(Stored items from a collection)
________________

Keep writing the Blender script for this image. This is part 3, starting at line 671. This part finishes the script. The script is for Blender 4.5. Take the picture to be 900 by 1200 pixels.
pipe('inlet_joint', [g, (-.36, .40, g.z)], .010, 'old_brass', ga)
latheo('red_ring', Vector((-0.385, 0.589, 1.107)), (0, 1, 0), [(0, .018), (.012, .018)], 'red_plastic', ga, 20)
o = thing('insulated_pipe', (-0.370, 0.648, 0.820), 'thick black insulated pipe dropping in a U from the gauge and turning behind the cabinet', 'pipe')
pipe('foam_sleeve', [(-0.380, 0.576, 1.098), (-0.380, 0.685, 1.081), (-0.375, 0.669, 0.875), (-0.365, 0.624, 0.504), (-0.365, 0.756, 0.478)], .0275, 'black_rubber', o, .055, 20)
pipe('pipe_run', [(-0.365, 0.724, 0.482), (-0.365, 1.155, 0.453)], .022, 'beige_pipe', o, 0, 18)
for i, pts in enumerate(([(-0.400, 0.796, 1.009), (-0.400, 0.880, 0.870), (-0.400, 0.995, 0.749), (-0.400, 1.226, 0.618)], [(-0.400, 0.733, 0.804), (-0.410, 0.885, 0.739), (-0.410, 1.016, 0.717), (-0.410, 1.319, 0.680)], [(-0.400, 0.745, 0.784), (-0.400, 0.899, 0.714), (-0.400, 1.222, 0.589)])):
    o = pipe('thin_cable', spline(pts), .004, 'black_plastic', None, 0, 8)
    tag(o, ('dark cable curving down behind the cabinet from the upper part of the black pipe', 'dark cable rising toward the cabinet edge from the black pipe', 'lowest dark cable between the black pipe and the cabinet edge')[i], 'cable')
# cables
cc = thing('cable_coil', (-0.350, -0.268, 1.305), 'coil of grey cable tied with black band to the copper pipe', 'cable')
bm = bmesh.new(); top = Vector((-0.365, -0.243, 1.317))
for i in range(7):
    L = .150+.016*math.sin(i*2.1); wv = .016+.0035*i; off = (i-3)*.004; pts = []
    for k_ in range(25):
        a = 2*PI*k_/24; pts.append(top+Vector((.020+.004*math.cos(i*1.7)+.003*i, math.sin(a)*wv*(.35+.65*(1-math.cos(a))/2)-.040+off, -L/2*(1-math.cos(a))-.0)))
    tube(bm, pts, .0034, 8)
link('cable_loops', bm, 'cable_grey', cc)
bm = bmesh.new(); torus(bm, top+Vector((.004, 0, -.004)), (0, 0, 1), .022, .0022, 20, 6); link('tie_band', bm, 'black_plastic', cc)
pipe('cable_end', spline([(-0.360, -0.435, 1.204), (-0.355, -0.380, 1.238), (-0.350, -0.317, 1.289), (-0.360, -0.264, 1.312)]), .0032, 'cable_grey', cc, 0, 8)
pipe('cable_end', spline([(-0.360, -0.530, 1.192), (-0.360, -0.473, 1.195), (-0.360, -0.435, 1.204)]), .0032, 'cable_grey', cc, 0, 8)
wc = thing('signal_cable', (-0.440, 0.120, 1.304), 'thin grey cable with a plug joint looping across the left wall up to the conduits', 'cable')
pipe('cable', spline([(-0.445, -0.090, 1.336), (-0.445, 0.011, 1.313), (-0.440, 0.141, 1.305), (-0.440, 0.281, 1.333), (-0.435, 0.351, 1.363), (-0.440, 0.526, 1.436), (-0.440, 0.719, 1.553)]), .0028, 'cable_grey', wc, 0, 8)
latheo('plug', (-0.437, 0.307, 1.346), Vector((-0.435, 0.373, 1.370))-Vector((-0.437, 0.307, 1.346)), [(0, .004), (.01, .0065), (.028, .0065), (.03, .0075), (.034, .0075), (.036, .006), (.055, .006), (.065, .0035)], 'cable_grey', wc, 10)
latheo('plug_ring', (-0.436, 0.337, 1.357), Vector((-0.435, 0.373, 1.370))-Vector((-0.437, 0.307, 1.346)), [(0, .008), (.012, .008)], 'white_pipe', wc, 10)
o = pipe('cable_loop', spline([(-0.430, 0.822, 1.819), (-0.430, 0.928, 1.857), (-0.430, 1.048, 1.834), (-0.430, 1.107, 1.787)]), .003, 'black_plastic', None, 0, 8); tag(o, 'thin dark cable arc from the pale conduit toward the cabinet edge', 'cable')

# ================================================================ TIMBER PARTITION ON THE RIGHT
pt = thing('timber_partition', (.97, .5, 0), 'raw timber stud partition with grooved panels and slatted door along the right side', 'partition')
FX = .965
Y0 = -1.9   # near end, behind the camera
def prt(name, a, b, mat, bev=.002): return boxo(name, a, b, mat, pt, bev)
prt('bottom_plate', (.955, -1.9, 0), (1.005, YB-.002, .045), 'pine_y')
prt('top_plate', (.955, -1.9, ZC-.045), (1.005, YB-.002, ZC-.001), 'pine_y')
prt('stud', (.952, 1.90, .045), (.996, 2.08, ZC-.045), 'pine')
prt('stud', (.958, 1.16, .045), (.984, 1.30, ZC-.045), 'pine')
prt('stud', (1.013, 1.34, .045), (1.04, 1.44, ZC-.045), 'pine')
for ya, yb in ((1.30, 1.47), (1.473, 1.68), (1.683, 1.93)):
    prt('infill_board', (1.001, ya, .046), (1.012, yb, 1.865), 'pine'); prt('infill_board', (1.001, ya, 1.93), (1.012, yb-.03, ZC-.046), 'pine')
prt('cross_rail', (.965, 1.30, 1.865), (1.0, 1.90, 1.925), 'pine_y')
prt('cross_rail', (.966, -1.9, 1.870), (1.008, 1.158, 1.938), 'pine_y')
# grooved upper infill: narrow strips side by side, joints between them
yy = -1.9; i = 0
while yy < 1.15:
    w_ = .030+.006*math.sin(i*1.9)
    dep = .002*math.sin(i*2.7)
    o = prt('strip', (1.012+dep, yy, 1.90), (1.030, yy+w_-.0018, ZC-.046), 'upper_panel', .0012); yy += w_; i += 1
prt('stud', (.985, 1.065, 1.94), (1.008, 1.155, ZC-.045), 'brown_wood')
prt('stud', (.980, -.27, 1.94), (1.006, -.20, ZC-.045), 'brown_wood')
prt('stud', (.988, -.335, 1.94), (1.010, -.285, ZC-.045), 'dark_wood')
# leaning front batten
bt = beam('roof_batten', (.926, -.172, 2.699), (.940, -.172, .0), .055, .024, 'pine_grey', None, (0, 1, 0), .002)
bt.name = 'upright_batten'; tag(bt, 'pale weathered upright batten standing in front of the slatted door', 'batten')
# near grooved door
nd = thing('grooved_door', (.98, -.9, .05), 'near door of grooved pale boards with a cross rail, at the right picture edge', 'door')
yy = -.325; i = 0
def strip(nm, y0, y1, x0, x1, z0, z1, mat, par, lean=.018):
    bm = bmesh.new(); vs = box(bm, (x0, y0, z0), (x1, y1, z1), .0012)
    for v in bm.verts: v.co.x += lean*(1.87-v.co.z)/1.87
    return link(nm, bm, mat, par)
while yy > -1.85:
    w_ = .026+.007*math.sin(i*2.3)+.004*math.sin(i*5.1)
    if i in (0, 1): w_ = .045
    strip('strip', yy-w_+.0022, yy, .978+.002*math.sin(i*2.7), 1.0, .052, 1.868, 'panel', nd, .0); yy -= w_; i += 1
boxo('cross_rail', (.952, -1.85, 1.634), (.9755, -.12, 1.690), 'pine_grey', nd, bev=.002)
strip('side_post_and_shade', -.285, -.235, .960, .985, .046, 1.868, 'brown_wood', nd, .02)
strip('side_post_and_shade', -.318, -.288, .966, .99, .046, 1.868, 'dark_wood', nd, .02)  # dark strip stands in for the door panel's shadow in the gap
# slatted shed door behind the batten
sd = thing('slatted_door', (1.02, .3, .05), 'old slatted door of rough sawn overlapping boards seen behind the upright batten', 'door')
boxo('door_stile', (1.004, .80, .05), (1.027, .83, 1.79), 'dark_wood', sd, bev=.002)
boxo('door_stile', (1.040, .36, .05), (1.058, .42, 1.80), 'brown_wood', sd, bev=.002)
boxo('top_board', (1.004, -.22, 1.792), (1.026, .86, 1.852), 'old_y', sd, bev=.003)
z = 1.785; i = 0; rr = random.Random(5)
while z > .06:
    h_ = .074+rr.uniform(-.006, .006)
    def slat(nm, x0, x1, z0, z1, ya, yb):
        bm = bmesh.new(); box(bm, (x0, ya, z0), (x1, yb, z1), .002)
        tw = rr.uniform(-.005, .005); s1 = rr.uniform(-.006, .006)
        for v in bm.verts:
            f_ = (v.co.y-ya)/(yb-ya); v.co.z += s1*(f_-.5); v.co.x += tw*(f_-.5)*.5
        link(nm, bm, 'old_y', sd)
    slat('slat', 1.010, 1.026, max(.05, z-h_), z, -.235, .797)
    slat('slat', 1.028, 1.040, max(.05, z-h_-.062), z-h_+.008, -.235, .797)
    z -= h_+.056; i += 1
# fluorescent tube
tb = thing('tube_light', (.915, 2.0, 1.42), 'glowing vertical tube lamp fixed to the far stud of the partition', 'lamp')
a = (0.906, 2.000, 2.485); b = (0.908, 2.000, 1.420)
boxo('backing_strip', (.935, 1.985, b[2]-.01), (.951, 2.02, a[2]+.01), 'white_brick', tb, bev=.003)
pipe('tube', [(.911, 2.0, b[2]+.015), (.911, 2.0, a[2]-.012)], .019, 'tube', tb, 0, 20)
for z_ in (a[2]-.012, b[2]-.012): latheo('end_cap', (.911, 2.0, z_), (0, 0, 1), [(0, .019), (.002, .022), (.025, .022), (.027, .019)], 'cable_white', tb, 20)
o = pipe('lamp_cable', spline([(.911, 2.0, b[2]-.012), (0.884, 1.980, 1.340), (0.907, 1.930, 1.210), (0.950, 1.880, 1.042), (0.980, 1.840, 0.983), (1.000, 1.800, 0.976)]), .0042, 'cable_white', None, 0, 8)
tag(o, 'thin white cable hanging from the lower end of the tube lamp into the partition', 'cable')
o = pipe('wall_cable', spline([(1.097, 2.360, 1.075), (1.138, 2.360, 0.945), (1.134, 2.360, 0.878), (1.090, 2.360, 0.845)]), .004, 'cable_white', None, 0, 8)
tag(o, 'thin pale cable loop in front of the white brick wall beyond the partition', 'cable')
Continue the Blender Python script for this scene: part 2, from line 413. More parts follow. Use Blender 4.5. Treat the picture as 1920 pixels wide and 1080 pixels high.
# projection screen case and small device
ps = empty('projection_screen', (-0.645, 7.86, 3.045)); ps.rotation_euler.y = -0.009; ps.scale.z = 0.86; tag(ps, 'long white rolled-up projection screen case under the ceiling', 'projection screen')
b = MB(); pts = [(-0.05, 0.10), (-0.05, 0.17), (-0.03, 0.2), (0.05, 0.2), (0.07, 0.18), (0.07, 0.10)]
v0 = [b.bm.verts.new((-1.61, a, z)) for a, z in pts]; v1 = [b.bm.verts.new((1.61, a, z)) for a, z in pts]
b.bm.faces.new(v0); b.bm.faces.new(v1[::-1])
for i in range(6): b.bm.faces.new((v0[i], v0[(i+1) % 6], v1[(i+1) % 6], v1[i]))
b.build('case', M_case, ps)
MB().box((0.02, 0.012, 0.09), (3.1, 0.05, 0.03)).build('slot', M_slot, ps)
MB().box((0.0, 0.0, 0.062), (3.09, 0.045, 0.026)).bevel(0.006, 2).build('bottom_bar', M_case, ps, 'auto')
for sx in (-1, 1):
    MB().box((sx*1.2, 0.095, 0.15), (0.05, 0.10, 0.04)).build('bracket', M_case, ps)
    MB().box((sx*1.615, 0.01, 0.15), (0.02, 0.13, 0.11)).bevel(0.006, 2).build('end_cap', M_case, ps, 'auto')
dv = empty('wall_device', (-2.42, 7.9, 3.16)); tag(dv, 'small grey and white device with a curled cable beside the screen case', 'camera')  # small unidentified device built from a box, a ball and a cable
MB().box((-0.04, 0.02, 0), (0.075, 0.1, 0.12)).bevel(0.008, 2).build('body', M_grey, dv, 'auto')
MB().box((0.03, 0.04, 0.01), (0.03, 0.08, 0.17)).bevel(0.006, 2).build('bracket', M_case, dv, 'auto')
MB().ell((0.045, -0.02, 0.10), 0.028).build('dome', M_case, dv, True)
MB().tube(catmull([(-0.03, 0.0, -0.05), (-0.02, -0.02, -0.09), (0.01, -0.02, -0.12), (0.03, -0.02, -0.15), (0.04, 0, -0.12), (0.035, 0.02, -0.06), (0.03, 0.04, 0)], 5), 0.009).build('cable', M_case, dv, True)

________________

Copy every line of the material in which the word "this" occurs.

Keep writing the Blender script for this image. This is part 3, starting at line 671. This part finishes the script. The script is for Blender 4.5. Take the picture to be 900 by 1200 pixels.
Continue the Blender Python script for this scene: part 2, from line 413. More parts follow. Use Blender 4.5. Treat the picture as 1920 pixels wide and 1080 pixels high.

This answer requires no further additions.